[Task statement] Extract, in full, the lines below, beginning at the first and ending with the line that contains "mb = MB(); mb.box(-1.15, 19.6, 1.0, 5.82, 19.65, 3.5);". Pictures do not belong in the copy.

[Data shown]
........
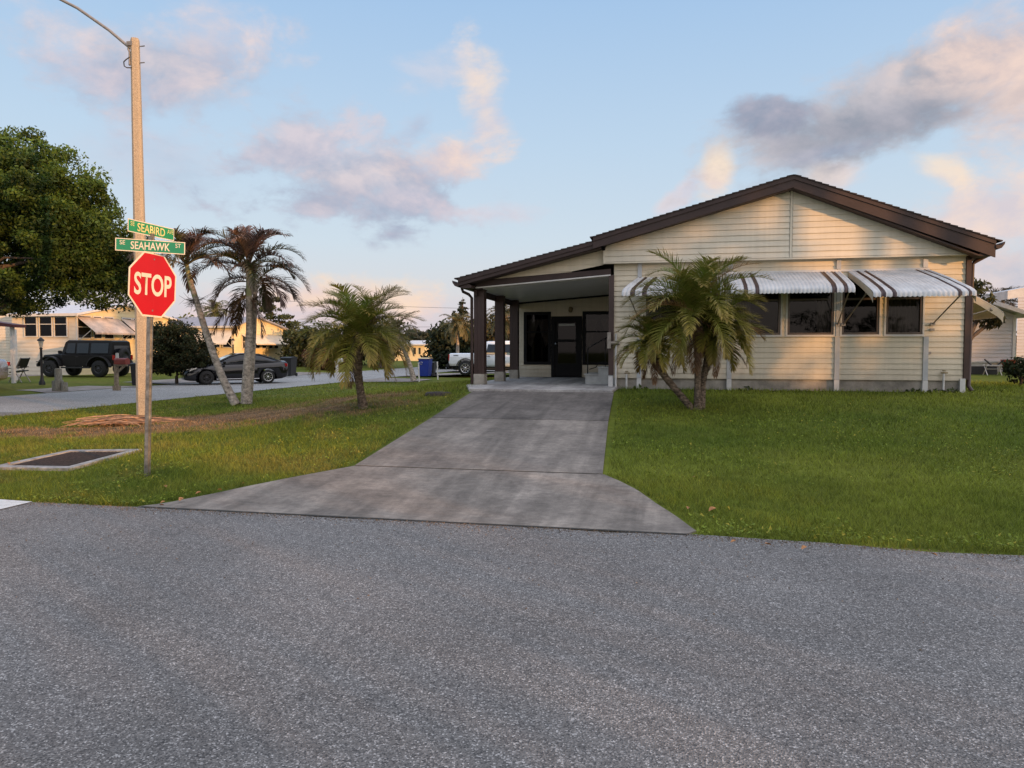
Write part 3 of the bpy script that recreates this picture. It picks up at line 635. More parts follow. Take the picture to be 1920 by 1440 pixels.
house = thing('house', 'cream sided house with brown roof edge, striped awnings and an open carport', 'house', (2.3, 16.8, .7))
WY = 16.80
holes = [(-.52, .30, 1.91, 3.12), (.36, 1.18, 1.91, 3.12), (1.38, 2.33, 1.91, 3.12), (2.47, 3.40, 1.91, 3.12), (3.56, 4.29, 1.91, 3.12), (4.42, 5.12, 1.91, 3.12)]
mb = MB()
siding(mb, (0, WY, 0), (1, 0, 0), (0, -1, 0), .95, 3.52, .1145, lambda z: (-1.23, 5.90), holes)
mb.build('wall', M['siding'], house, fixn=False)
mb = MB()                                                 # side walls and rear
mb.box(-1.23, WY+.03, .95, -1.15, 30, 3.3); mb.box(5.82, WY+.03, .95, 5.90, 30, 3.52); mb.box(-1.23, 29.95, .95, 5.90, 30.0, 3.5)
mb.build('side_wall', M['siding'], house)
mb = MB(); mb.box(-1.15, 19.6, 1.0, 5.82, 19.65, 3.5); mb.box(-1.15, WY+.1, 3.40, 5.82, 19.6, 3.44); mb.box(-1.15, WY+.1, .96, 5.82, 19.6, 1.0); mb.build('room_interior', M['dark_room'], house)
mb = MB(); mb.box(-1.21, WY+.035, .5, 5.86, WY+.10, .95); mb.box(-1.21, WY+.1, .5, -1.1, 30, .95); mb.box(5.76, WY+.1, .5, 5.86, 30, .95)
mb.build('foundation', M['concrete_block'], house)
# gable faces: upper gable proud of the wall, carport gable left of it
def rakeR(x): return 4.955-.424*(x-2.48)
def rakeL(x): return 4.955+.272*(x-2.48)
def rakeC(x): return 3.80+.232*(x+1.4)
GY = 16.62
for (xa, xb, side) in ((-1.42, 2.455, 'L'), (2.515, 5.94, 'R')):
    def rf(z, side=side, xa=xa, xb=xb):
        if side == 'L':
            x0 = max(xa, 2.48+(z-4.955)/.272); x1 = xb
        else:
            x0 = xa; x1 = min(xb, 2.48-(z-4.955)/.424)
        return (x0, x1) if x1 > x0+.01 else None
    mb = MB(); siding(mb, (0, GY, 0), (1, 0, 0), (0, -1, 0), 3.53, 4.96, .1235, rf); mb.build('gable', M['siding_pale'], house, fixn=False)
mb = MB(); mb.box(-1.455, GY-.022, 3.50, -1.42, GY+.15, 3.79); mb.box(2.462, GY-.022, 3.53, 2.508, GY+.005, 4.93)
mb.box(-1.42, GY-.02, 3.50, 6.02, GY-.002, 3.53); mb.box(-1.42, GY, 3.505, 6.02, WY+.03, 3.525)
mb.build('gable_trim', M['siding_pale'], house)
def rc(z):
    x0 = max(-4.42, -1.4+(z-3.90)/.232); x1 = min(-1.46, -4.36+(z-3.19)/.0735)
    return (x0, x1) if x1 > x0+.01 else None
mb = MB(); siding(mb, (0, WY-.02, 0), (1, 0, 0), (0, -1, 0), 3.06, 3.92, .145, rc); mb.build('gable', M['siding'], house, fixn=False)
# carport beam, ceiling, side beam
mb = MB()
mb.prism([(-4.42, WY-.06, 3.045), (-1.30, WY-.06, 3.275), (-1.30, WY-.06, 3.40), (-4.42, WY-.06, 3.185)], (0, .12, 0)); mb.build('beam', M['brown'], house)
mb = MB(); mb.prism([(-4.42, WY-.075, 3.015), (-1.30, WY-.075, 3.245), (-1.30, WY-.075, 3.273), (-4.42, WY-.075, 3.043)], (0, .10, 0)); mb.build('beam_trim', M['trim_white'], house)
mb = MB(); mb.prism([(-4.42, WY+.07, 3.00), (-1.23, WY+.07, 3.235), (-1.23, WY+.07, 3.26), (-4.42, WY+.07, 3.025)], (0, 5.1, 0)); mb.build('carport_ceiling', M['white_ceiling'], house)
mb = MB(); mb.box(-4.50, WY+.07, 2.86, -4.43, 21.95, 3.05); mb.build('side_beam', M['brown'], house)
mb = MB(); mb.prism([(-4.42, 21.80, 2.955), (-1.23, 21.80, 3.19), (-1.23, 21.80, 3.235), (-4.42, 21.80, 3.0)], (0, .05, 0)); mb.build('ceiling_trim', M['black_frame'], house)
for (x, y, w) in ((-4.42, 17.15, .25), (-4.36, 19.0, .23), (-4.36, 20.85, .23)):
    zt = 3.0
    mb = MB(); mb.box(x-w/2, y-w/2, SLAB+.24, x+w/2, y+w/2, zt)
    for s in (-1, 1): mb.box(x+s*w*.17-.006, y-w/2-.006, SLAB+.25, x+s*w*.17+.006, y-w/2, zt-.01)
    p = mb.build('carport_post', M['brown_post'], house)
    mb = MB(); mb.box(x-w/2-.012, y-w/2-.012, SLAB-.10, x+w/2+.012, y+w/2+.012, SLAB+.25); mb.build('post_footing', M['concrete_block'], p, bevel=.01)
mb = MB(); mb.box(-4.56, 16.78, 3.0, -4.28, 17.3, 3.20); mb.build('post_cap', M['brown'], house)
mb = MB(); mb.box(-1.34, WY-.07, 1.02, -1.225, WY+.05, 3.26); mb.build('corner_post', M['brown_post'], house)
mb = MB(); mb.box(5.905, WY-.05, .98, 6.0, WY+.14, 3.50); mb.build('corner_post', M['brown_post'], house)
def bx1(name, m, *a):
    mb = MB(); mb.box(*a); return mb.build(name, m, house)
for x in (-1.34, 5.84): bx1('foundation_trim', M['trim_white'], x, WY-.06, .60, x+.10, WY+.03, 1.0)
for x in (-.66, 1.28, 3.475, 5.19):
    bx1('foundation_trim', M['trim_white'], x-.05, WY-.05, .60, x+.05, WY+.034, .955); bx1('wall_batten', M['trim_blue'], x-.048, WY-.045, .96, x+.048, WY-.001, 1.86)
for x in (-.66, 1.28, 3.475): bx1('wall_batten', M['trim_blue'], x-.045, WY-.045, 3.2 if x < 0 else 3.29, x+.045, WY-.001, 3.50)
for x in (1.28, 3.475): bx1('wall_batten', M['trim_blue'], x-.035, WY-.04, 1.875, x+.035, WY-.001, 3.23)
mb = MB(); mb.box(1.1, WY-.04, 3.235, 5.22, WY-.001, 3.28); mb.build('awning_rail', M['trim_white'], house); bx1('wall_batten', M['trim_white'], 5.10, WY-.045, 3.285, 5.19, WY-.001, 3.46); bx1('window_sill', M['siding_pale'], 1.33, WY-.05, 1.862, 5.16, WY-.001, 1.872)
for i, h in enumerate(holes):
    window(house, h[0], h[1], h[2], h[3], WY, M['bronze_frame'], outer=M['trim_white'] if i else None,
           curtain=(h[0]-.05, h[1]+.05) if i == 5 else ((h[0]-.05, h[0]+.35) if i in (2,) else ((h[1]-.3, h[1]+.05) if i == 3 else None)))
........
[Answer in full]
Write part 3 of the bpy script that recreates this picture. It picks up at line 635. More parts follow. Take the picture to be 1920 by 1440 pixels.
house = thing('house', 'cream sided house with brown roof edge, striped awnings and an open carport', 'house', (2.3, 16.8, .7))
WY = 16.80
holes = [(-.52, .30, 1.91, 3.12), (.36, 1.18, 1.91, 3.12), (1.38, 2.33, 1.91, 3.12), (2.47, 3.40, 1.91, 3.12), (3.56, 4.29, 1.91, 3.12), (4.42, 5.12, 1.91, 3.12)]
mb = MB()
siding(mb, (0, WY, 0), (1, 0, 0), (0, -1, 0), .95, 3.52, .1145, lambda z: (-1.23, 5.90), holes)
mb.build('wall', M['siding'], house, fixn=False)
mb = MB()                                                 # side walls and rear
mb.box(-1.23, WY+.03, .95, -1.15, 30, 3.3); mb.box(5.82, WY+.03, .95, 5.90, 30, 3.52); mb.box(-1.23, 29.95, .95, 5.90, 30.0, 3.5)
mb.build('side_wall', M['siding'], house)
mb = MB(); mb.box(-1.15, 19.6, 1.0, 5.82, 19.65, 3.5); mb.box(-1.15, WY+.1, 3.40, 5.82, 19.6, 3.44); mb.box(-1.15, WY+.1, .96, 5.82, 19.6, 1.0); mb.build('room_interior', M['dark_room'], house)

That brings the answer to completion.